Связь с журналистикой

– Существует ли какая­то связь между журналистикой и музыкой?

– Для меня – да. Я снял около 40 документальных фильмов. И в очень многих из них я отталкивался не от слов, а от музыки и поэзии.

– Вот Пугачева проверила народную любовь, и что? Сочувствуете ли Вы ей и Галкину* – в юности он Вас пародировал, а сейчас получил клеймо иноагента?

– Максим дебютировал на ТВ в моей программе в 18 лет. До этого я увидел, как он пародировал меня, мы с женой над ним безумно хохотали. Я всегда слежу за его творчеством, Максим безумно образованный человек – это не так часто случается, особенно на телевидении.

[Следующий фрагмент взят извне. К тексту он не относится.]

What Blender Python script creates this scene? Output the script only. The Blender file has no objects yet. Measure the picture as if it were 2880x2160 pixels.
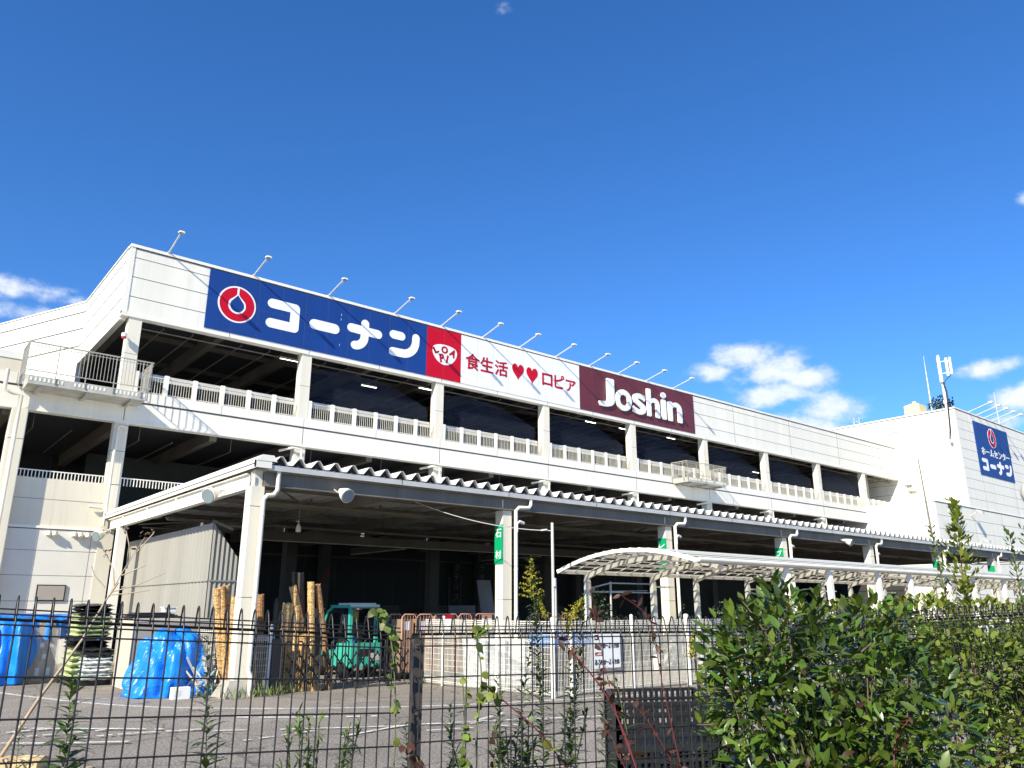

Его творчество меня всегда интересовало. Я отношусь к нему с большим уважением. И за его личные взгляды я совершенно не потерял к нему уважения. И что значит «иностранный агент», кем это придумано? По­моему это полная глупость – поставить штамп. Сначала были враги народа, потом – отщепенцы, которых выгоняли из страны, после они все вернулись, такие как Солженицын и Василий Аксенов – мой литературный кумир юности, и масса других. Всё время идет по спирали: то вверх, то обратно полное падение вниз.

Алла это всё­таки самая известная женщина, и те мерзости, которые писались на телецентре, не перебьют того, что она выдающаяся певица и потрясающая актриса. И самое лучшее, что Алла сделала, это совершенно потрясающую песню моего товарища Марка Минкова – «Монолог», это лучшее произведение, которое она спела. Я очень люблю Аллу.